INDIA: Churches concerned about clerics' alleged involvement in crimes

May 19, 2010

Church leaders in south India say the alleged involvement of a number of clerics in criminal activities shows corruption needs urgent attention in the church.

"We are making wrong headlines. This is not how our leaders should be known," the Rev. Mohan Labeer, a pastor and former principal of Tamil Nadu Theological Seminary, told Ecumenical News International on May 14.

Labeer was reacting to the arrest of Church of South India Bishop Manikiam Dorai of Coimbatore a week earlier in connection with the assault on a priest of the diocese for joining a street protest by church members against alleged corruption by the bishop.

The district court on May 8 ordered the arrest of Dorai, who has been on leave for two months from April after he failed to appear in court despite a summons.

"Such embarrassing incidents show the urgent need for reforms in the church," noted Labeer, who completed two terms as the principal of the Tamil Nadu Theological College based at Madurai in southern Tamil Nadu state.

"Our structures need to be more transparent without too much power being concentrated in one post," he noted.

When contacted by ENI, Mani Philip, the Church of South India general secretary, said that the church had set up an inquiry team to probe the developments in Coimbatore and will act when the committee submits its report.

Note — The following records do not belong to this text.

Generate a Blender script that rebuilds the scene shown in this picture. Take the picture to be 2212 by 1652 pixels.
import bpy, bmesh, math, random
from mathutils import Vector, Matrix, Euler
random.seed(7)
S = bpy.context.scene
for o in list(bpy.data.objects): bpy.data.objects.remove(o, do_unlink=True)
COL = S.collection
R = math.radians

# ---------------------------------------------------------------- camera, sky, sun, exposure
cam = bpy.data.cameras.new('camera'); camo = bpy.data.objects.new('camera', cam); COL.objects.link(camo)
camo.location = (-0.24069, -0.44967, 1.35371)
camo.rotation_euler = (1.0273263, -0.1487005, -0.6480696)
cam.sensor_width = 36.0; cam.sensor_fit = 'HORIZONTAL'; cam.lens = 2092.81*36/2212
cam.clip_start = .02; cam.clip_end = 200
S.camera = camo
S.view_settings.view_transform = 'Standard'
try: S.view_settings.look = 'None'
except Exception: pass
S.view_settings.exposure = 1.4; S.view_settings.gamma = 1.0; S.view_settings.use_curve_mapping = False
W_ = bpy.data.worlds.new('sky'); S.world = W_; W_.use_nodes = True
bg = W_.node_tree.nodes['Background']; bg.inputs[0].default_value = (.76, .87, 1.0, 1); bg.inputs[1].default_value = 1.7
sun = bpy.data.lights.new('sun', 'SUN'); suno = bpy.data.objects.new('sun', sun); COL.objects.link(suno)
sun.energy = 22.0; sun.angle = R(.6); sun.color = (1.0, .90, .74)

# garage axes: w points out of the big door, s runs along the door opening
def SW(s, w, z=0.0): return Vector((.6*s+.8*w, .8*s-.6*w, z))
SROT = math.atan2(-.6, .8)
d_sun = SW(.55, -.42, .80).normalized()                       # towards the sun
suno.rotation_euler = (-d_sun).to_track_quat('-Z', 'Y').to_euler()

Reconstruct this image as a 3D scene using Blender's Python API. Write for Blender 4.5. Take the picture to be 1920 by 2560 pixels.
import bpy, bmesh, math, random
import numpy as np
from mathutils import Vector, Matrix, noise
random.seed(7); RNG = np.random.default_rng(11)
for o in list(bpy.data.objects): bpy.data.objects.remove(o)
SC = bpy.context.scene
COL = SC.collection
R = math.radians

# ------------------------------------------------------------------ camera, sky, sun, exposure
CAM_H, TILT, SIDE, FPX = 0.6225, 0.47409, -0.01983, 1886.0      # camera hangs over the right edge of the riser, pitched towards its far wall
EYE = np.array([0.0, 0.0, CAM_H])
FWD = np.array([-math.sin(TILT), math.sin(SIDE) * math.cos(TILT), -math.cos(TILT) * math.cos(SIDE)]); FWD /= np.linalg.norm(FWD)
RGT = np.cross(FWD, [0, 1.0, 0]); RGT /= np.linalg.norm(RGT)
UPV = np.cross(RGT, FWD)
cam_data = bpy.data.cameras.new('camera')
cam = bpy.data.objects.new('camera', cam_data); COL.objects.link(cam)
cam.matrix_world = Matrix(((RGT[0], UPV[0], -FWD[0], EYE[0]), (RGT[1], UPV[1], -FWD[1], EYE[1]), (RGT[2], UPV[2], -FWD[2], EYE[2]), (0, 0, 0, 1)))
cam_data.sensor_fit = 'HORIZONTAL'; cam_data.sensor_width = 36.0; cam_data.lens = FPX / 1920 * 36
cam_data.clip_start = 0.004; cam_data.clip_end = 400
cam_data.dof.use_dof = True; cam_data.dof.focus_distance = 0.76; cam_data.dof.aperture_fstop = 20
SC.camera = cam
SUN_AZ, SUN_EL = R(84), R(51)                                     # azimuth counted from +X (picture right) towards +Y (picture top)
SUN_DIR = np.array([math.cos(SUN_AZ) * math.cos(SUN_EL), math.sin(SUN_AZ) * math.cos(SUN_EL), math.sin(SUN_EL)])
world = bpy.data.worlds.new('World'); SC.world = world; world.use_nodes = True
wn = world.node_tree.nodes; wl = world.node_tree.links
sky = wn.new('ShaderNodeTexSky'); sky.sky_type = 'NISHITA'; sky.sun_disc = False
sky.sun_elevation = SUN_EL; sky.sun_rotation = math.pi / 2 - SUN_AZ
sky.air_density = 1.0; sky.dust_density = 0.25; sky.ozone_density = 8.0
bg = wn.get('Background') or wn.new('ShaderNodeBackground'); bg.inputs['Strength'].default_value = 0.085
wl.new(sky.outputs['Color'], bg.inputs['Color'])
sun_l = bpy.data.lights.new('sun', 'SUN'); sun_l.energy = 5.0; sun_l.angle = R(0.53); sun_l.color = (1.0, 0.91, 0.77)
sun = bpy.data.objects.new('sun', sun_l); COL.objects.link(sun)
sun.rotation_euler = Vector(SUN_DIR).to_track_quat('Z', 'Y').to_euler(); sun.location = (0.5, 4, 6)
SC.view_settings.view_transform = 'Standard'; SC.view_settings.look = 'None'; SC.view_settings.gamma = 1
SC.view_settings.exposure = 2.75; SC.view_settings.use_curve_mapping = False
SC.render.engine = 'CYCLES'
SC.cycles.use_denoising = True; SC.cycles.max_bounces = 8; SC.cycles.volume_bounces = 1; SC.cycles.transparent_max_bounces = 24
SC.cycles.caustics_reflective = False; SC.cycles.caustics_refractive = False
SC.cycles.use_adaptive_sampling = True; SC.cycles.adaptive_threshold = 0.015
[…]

Meanwhile in neighboring Kerala state, the federal crime investigating agency, the Central Bureau of Investigation, on May 7 named the Rev. Verghese Thekkekara of the Jacobite faction of the Orthodox church as the prime accused in the 2002 murder of Malankara Varghese, who was hacked to death.

Varghese was a member of the managing committee of the Malankara Orthodox Syrian church while his assailants were alleged to be members of a rival faction, the Malankara Jacobite Syrian Orthodox church. The two groups have been involved in a bitter feud for decades.

The Jacobite faction suspended the priest from church duties after he was named as the main accused in the murder. However, in a May 12 statement it accused the rival Orthodox faction of discrediting it while reiterating that no priest of the church would be party to a murder conspiracy.